The practice of Candombe is one of the most characteristic and defining features of Uruguayan popular culture. Created by the slaves brought from Africa in the 18th century and developed by their descendants during a long historical process, it later integrated European immigrants, and now permeates the whole society. The essential component of this tradition is the Candombe drumming, performed by groups of drums playing a distinctive rhythm. All along the year, specially on weekends and public holidays, players meet at specific points to play Candombe marching on the street. One major event convoking thousands of people is the Desfile de Llamadas during Carnival, a parade of traditional groups called comparsas.

The rhythm was also integrated in various forms and degrees into several genres of popular music, like tango and canto popular (folkloristic popular song). Amalgamated with elements of beat, pop and rock music in the late 1960s, it originated candombe beat and later forms of Uruguayan popular music. A detailed account of the historical, sociological and musical aspects of Candombe can be found in [Andrews 2010] and [Ferreira 2007].

Although originated in Uruguay, Candombe discloses its strong African roots in its instruments' topology, its rhythm, and its performance practices. The instrument used in Candombe drumming is the tambor (the generic Spanish word for "drum"), of which there are three different sizes with respective registers: chico (small/high), piano (big/low) and repique (medium). An ensemble of drums is called cuerda, which in its minimal form consists of at least one of each of the three drums but can gather scores of drums.

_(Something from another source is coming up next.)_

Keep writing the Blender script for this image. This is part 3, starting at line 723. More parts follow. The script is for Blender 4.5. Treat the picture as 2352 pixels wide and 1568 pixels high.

The drumhead is hit with one hand bare and the other holding a stick that is also used to hit the shell. The group moves forward walking with short steps synchronized with the beats or tactus, and the transference of the body weight from leg to leg while marching constitutes a fundamental pattern, not audible but internally felt [Ferreira 2007].

The first two-lines music score to the right shows the kernel of the rhythmic structure of Candombe: the superposition of the chico pattern and the clave. Lower and upper line represent hand and stick strokes respectively. Following virtually immutable pattern, the chico drum defines the tatum, i.e. the lowest level of pulsation over which the metric structure is built. This basic pulse is usually played at a high rate, typically from 450 to 600 beats per minute (BPM). The periodicity of order four of the pattern is in the range of about 110 to 150 BPM and is perceived as the tactus, although the location of the beat within the pattern can be very difficult to perceive without any further references.

The clave pattern is played by hitting the shell of the drum with the stick, and is played by all the drums before the rhythm patterns are initiated, and also by the repique drum in between phrases. As in Afro-Caribbean and sub-Saharan African music traditions, the clave serves as a mean of temporal organization and synchronization. Its role is twofold: it helps to establish the location of the beat with respect to the chico pattern, and it defines a cycle of four beats (sixteen tatum pulses), thus introducing a higher metrical level.

Two characteristic traits link this configuration with the Afro-Atlantic music traditions: 1) the pattern defining the pulse does not articulate the tatum that falls on the beat, and has instead a strong accent on the second; 2) the clave divides the 16-tatum cycle irregularly (3+3+4+2+4), with only two of its five strokes coinciding with the beat. In this respect, the rhythmic structure of Candombe differs considerably from tonal metric structures, making it difficult to decode for listeners not familiar with it.

The second score adds to the previous set the repique and piano patterns. These two drums exhibit more complexity and variation in their playing, and are shown here simplified to their essentials. It can be seen that, reduced to its rhythmic skeleton, the pattern of the piano drum is congruent with the clave pattern, thus reinforcing the four-beat cycle defined by the latter. The repique has the greatest degree of freedom among the three drums: by exploiting a wide repertoire of complex variations in its rhythmic patterns, it is the main responsible for generating interest, surprise and musical variety in Candombe. It has, however, a primary pattern, shown here in its basic form.